Copy all lines that contain the word "Python".

DATASET:
===
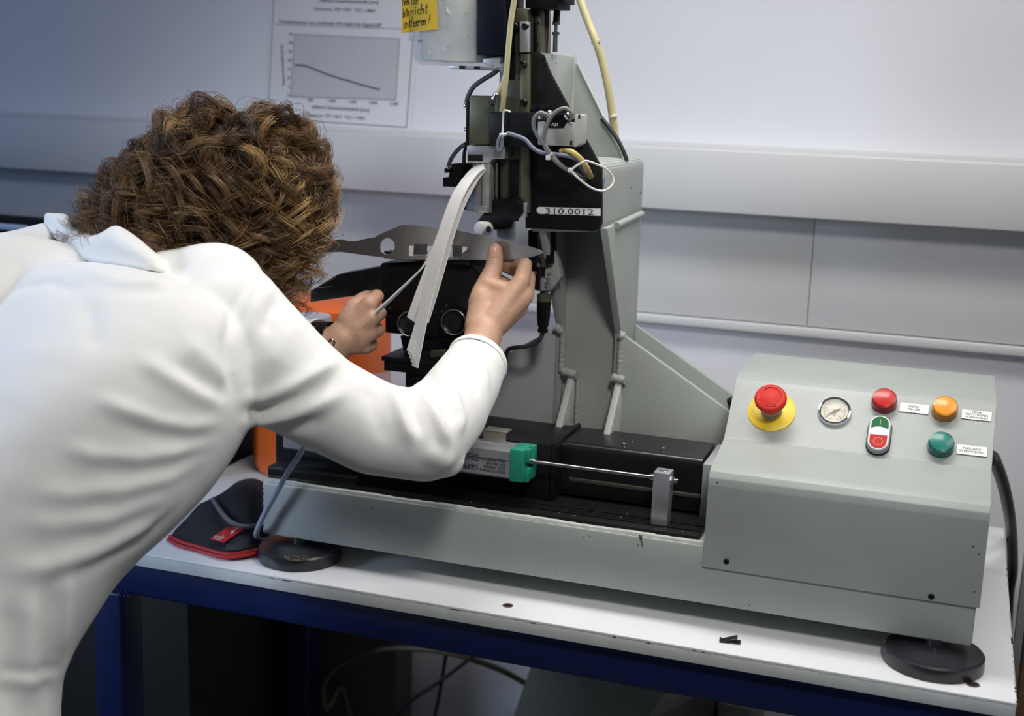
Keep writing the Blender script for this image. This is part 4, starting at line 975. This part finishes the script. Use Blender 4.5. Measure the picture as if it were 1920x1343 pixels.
===
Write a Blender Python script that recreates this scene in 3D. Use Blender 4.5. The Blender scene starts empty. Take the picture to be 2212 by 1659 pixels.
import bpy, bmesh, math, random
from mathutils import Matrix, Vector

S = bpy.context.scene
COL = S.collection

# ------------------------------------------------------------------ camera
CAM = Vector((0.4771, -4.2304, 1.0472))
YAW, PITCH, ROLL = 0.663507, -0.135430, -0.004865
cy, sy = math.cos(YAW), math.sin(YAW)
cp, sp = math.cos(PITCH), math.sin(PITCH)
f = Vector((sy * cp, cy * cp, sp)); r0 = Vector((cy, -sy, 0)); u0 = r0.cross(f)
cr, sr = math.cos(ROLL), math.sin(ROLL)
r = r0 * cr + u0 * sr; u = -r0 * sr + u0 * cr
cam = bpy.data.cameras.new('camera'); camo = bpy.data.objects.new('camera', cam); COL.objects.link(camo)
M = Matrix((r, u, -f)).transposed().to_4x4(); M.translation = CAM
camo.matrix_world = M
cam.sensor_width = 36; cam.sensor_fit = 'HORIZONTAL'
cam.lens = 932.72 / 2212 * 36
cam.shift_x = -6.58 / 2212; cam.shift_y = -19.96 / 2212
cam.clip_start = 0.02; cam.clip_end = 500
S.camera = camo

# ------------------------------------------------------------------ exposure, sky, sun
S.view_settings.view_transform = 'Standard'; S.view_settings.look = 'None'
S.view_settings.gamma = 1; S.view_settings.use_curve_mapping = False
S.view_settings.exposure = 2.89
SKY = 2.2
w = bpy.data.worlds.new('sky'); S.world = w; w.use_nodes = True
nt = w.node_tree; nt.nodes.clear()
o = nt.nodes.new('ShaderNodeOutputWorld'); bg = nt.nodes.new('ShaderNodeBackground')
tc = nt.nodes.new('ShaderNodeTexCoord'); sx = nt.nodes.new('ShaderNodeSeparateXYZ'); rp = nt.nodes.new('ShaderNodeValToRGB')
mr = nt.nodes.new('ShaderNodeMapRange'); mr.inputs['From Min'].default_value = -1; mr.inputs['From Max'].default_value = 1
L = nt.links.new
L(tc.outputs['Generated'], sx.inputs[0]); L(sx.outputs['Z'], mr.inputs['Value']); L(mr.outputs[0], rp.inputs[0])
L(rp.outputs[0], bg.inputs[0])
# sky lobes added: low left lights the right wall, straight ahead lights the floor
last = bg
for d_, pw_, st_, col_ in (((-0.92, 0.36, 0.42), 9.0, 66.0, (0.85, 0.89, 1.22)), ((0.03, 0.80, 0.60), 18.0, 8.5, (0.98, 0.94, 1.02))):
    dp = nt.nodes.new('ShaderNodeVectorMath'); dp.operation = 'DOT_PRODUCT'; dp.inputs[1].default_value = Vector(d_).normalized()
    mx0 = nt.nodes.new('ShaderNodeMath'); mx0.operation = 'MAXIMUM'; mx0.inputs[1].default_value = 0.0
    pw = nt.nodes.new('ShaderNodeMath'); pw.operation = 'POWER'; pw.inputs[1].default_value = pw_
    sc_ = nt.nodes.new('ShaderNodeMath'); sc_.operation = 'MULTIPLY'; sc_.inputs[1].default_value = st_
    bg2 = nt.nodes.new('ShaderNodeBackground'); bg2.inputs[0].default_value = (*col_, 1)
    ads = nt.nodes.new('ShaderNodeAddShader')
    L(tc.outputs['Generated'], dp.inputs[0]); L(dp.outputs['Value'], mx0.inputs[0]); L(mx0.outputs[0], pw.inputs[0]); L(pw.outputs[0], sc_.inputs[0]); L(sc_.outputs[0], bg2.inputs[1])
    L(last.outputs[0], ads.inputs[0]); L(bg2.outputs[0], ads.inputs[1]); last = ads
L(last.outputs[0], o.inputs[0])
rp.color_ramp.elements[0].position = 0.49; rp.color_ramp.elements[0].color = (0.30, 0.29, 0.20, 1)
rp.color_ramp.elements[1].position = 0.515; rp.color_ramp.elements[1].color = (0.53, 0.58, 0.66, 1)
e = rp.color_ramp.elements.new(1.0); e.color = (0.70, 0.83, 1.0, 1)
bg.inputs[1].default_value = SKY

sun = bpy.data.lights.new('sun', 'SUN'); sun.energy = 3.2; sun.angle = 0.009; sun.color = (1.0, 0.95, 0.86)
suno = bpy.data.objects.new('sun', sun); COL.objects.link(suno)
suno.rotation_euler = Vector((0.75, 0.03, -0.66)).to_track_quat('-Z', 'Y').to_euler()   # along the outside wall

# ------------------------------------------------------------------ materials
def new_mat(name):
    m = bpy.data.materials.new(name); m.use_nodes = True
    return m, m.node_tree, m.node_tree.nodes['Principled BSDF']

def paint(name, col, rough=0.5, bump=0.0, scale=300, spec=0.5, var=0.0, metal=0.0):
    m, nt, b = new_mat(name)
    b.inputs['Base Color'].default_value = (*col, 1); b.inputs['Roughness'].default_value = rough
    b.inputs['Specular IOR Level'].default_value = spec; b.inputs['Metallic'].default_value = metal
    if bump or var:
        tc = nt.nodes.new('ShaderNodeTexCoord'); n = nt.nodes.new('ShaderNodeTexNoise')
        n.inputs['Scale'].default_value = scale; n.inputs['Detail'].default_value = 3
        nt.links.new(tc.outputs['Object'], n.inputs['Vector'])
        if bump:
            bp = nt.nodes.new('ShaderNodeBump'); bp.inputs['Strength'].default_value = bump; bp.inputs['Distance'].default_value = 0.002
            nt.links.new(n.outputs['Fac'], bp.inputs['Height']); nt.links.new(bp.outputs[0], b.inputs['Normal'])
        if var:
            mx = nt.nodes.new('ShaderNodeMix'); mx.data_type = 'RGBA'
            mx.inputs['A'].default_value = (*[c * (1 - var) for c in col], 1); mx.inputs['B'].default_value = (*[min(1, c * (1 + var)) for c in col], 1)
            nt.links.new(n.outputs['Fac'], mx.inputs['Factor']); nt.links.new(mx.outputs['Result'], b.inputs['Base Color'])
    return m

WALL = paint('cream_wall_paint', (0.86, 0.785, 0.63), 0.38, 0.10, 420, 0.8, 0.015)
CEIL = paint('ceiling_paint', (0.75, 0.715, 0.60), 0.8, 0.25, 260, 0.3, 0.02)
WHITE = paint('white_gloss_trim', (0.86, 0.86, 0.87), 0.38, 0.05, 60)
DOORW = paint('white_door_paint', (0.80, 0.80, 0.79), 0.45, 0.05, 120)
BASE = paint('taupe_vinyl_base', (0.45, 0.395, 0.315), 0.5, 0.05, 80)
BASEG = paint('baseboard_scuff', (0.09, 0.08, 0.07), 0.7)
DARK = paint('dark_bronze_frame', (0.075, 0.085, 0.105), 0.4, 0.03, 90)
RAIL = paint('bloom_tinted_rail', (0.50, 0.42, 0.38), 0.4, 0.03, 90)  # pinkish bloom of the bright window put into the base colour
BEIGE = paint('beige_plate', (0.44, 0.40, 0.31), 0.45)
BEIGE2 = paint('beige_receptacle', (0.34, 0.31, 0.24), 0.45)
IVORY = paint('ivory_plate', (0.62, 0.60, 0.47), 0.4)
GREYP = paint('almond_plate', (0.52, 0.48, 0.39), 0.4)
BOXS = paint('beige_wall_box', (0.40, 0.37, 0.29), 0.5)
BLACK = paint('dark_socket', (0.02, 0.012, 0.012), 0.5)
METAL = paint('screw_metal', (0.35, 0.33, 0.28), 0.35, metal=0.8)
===
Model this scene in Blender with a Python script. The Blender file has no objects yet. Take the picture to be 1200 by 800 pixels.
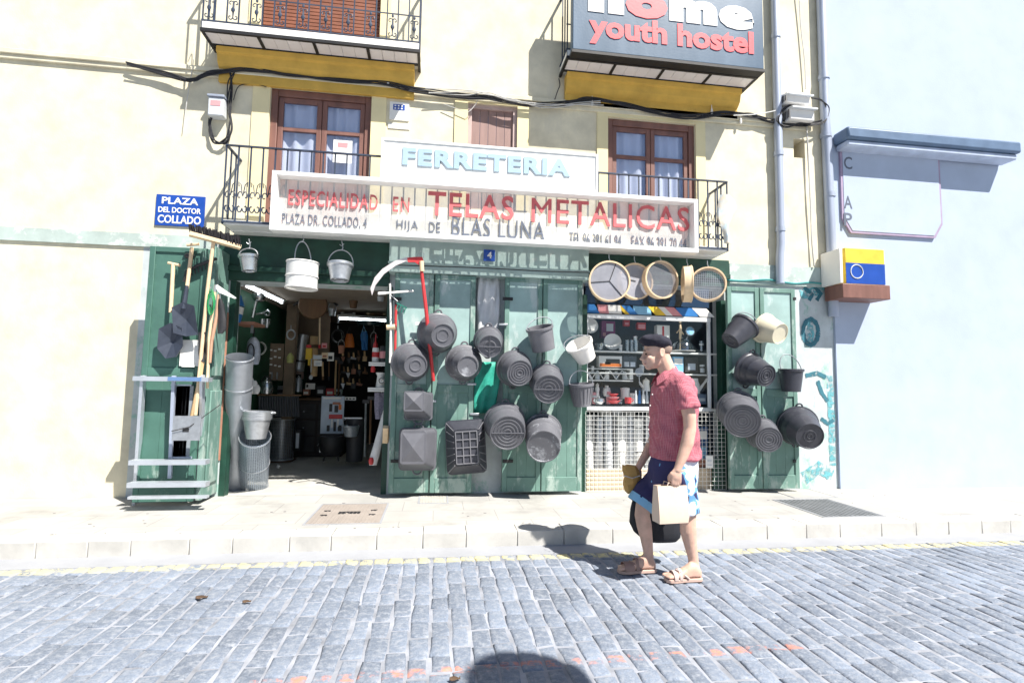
===
OUTPUT OF THE EXERCISE:
Write a Blender Python script that recreates this scene in 3D. Use Blender 4.5. The Blender scene starts empty. Take the picture to be 2212 by 1659 pixels.
Model this scene in Blender with a Python script. The Blender file has no objects yet. Take the picture to be 1200 by 800 pixels.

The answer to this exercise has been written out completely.